◆ What is needed
The lines to be extracted run from the start of the listing through the line containing "tag(mb.build('road', M['road']), 'grey"; copy them exactly and nothing else.

◆ Supplied data
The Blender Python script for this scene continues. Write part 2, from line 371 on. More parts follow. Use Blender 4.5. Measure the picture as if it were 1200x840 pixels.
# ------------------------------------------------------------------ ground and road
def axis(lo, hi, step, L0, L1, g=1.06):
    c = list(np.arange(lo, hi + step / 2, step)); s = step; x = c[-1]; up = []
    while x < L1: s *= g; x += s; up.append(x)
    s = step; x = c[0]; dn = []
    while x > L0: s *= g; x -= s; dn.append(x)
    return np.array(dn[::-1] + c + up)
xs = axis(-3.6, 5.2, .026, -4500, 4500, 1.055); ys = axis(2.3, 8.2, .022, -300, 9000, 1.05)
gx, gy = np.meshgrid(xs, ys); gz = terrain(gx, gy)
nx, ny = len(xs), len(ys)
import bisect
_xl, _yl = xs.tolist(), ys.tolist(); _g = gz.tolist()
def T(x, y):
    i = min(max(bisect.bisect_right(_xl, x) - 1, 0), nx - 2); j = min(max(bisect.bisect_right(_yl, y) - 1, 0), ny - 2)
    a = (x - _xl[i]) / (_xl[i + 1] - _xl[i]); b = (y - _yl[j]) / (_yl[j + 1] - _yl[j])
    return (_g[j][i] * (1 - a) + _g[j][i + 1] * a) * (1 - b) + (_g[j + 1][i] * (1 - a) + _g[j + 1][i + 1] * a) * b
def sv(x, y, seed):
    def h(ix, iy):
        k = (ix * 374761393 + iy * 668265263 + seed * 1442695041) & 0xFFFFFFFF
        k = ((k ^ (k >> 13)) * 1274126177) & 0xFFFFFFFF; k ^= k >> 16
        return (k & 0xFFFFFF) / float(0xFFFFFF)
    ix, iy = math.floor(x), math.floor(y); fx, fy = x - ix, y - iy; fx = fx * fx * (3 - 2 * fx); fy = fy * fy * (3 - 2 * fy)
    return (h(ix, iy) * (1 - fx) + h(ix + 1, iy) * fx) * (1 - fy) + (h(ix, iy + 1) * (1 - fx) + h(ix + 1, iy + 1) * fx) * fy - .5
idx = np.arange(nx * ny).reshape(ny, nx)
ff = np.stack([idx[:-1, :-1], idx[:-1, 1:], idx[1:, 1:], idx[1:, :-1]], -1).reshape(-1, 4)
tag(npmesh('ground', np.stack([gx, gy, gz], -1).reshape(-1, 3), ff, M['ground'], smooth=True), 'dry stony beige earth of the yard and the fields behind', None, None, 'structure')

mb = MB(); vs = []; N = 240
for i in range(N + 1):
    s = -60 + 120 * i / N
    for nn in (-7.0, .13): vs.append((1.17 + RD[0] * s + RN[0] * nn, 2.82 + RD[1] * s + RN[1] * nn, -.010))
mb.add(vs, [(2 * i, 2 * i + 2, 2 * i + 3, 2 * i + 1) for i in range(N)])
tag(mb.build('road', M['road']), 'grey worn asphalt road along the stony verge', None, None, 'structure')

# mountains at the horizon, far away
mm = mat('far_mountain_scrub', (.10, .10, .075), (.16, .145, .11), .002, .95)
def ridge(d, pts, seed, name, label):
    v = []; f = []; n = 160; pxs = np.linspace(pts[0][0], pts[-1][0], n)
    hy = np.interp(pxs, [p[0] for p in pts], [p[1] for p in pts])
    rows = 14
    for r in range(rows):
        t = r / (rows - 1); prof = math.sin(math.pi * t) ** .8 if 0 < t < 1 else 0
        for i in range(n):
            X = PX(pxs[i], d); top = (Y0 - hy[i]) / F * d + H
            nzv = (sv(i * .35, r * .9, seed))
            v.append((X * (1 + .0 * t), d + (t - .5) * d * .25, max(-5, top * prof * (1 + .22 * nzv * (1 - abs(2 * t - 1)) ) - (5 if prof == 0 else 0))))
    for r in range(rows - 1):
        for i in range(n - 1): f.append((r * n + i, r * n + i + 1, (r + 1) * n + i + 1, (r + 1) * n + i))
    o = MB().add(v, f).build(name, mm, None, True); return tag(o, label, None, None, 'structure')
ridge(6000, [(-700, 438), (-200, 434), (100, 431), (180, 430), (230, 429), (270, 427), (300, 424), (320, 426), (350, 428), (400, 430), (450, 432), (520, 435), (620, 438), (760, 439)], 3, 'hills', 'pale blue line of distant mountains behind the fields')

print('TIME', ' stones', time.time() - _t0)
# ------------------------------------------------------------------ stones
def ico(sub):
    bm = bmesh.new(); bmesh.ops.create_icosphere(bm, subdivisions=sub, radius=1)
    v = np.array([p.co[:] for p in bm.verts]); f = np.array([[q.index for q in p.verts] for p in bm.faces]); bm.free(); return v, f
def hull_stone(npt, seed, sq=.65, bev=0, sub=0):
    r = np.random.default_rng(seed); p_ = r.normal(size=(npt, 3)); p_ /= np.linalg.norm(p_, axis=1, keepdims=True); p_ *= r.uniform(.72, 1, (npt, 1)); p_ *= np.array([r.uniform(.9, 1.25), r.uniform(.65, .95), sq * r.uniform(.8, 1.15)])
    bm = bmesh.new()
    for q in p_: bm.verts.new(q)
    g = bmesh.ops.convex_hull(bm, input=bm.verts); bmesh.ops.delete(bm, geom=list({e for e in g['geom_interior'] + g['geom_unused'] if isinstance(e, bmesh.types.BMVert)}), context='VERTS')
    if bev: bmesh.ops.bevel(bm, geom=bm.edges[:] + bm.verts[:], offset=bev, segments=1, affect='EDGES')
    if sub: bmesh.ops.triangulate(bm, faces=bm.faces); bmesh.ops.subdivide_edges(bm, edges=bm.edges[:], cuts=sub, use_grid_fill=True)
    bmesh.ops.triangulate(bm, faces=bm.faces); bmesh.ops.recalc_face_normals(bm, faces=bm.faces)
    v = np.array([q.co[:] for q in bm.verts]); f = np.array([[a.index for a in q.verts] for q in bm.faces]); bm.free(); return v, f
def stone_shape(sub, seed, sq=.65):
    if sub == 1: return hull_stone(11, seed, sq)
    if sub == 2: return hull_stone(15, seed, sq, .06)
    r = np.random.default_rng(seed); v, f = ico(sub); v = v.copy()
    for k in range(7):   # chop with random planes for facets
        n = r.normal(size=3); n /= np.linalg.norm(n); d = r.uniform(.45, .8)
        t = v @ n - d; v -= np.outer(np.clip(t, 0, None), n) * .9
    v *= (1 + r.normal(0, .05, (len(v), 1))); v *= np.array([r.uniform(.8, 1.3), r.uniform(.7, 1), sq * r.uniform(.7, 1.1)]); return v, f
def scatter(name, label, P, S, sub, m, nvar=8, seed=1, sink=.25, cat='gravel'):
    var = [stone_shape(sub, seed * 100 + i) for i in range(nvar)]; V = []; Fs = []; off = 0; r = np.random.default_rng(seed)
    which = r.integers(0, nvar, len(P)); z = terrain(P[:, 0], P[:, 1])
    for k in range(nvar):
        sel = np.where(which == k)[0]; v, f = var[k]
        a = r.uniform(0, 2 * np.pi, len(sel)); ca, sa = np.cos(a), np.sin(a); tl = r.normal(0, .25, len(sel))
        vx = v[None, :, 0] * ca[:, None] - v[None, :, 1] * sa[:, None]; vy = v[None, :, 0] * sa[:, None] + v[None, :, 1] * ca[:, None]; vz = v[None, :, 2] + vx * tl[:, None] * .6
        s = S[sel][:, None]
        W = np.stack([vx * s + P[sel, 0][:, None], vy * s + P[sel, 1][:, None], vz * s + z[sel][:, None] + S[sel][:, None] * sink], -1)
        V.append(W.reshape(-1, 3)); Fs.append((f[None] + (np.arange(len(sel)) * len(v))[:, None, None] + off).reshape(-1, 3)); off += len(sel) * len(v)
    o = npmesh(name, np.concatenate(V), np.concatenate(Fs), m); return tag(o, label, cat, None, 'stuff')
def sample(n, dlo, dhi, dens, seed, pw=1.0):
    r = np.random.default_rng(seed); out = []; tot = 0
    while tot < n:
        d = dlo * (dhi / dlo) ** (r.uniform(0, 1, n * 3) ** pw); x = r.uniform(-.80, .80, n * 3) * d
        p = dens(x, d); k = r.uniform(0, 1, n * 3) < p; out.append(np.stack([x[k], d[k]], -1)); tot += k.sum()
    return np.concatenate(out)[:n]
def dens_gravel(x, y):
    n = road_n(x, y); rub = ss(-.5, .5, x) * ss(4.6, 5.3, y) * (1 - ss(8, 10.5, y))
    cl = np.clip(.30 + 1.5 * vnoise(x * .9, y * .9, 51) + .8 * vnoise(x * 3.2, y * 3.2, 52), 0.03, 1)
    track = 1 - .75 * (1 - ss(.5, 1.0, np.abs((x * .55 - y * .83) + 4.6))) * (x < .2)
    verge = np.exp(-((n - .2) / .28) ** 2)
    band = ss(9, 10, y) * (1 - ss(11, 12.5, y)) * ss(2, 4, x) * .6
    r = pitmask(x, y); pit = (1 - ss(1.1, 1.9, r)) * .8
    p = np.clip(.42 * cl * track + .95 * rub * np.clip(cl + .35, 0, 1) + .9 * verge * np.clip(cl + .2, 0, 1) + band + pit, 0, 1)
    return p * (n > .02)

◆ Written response
The Blender Python script for this scene continues. Write part 2, from line 371 on. More parts follow. Use Blender 4.5. Measure the picture as if it were 1200x840 pixels.
# ------------------------------------------------------------------ ground and road
def axis(lo, hi, step, L0, L1, g=1.06):
    c = list(np.arange(lo, hi + step / 2, step)); s = step; x = c[-1]; up = []
    while x < L1: s *= g; x += s; up.append(x)
    s = step; x = c[0]; dn = []
    while x > L0: s *= g; x -= s; dn.append(x)
    return np.array(dn[::-1] + c + up)
xs = axis(-3.6, 5.2, .026, -4500, 4500, 1.055); ys = axis(2.3, 8.2, .022, -300, 9000, 1.05)
gx, gy = np.meshgrid(xs, ys); gz = terrain(gx, gy)
nx, ny = len(xs), len(ys)
import bisect
_xl, _yl = xs.tolist(), ys.tolist(); _g = gz.tolist()
def T(x, y):
    i = min(max(bisect.bisect_right(_xl, x) - 1, 0), nx - 2); j = min(max(bisect.bisect_right(_yl, y) - 1, 0), ny - 2)
    a = (x - _xl[i]) / (_xl[i + 1] - _xl[i]); b = (y - _yl[j]) / (_yl[j + 1] - _yl[j])
    return (_g[j][i] * (1 - a) + _g[j][i + 1] * a) * (1 - b) + (_g[j + 1][i] * (1 - a) + _g[j + 1][i + 1] * a) * b
def sv(x, y, seed):
    def h(ix, iy):
        k = (ix * 374761393 + iy * 668265263 + seed * 1442695041) & 0xFFFFFFFF
        k = ((k ^ (k >> 13)) * 1274126177) & 0xFFFFFFFF; k ^= k >> 16
        return (k & 0xFFFFFF) / float(0xFFFFFF)
    ix, iy = math.floor(x), math.floor(y); fx, fy = x - ix, y - iy; fx = fx * fx * (3 - 2 * fx); fy = fy * fy * (3 - 2 * fy)
    return (h(ix, iy) * (1 - fx) + h(ix + 1, iy) * fx) * (1 - fy) + (h(ix, iy + 1) * (1 - fx) + h(ix + 1, iy + 1) * fx) * fy - .5
idx = np.arange(nx * ny).reshape(ny, nx)
ff = np.stack([idx[:-1, :-1], idx[:-1, 1:], idx[1:, 1:], idx[1:, :-1]], -1).reshape(-1, 4)
tag(npmesh('ground', np.stack([gx, gy, gz], -1).reshape(-1, 3), ff, M['ground'], smooth=True), 'dry stony beige earth of the yard and the fields behind', None, None, 'structure')

mb = MB(); vs = []; N = 240
for i in range(N + 1):
    s = -60 + 120 * i / N
    for nn in (-7.0, .13): vs.append((1.17 + RD[0] * s + RN[0] * nn, 2.82 + RD[1] * s + RN[1] * nn, -.010))
mb.add(vs, [(2 * i, 2 * i + 2, 2 * i + 3, 2 * i + 1) for i in range(N)])
tag(mb.build('road', M['road']), 'grey worn asphalt road along the stony verge', None, None, 'structure')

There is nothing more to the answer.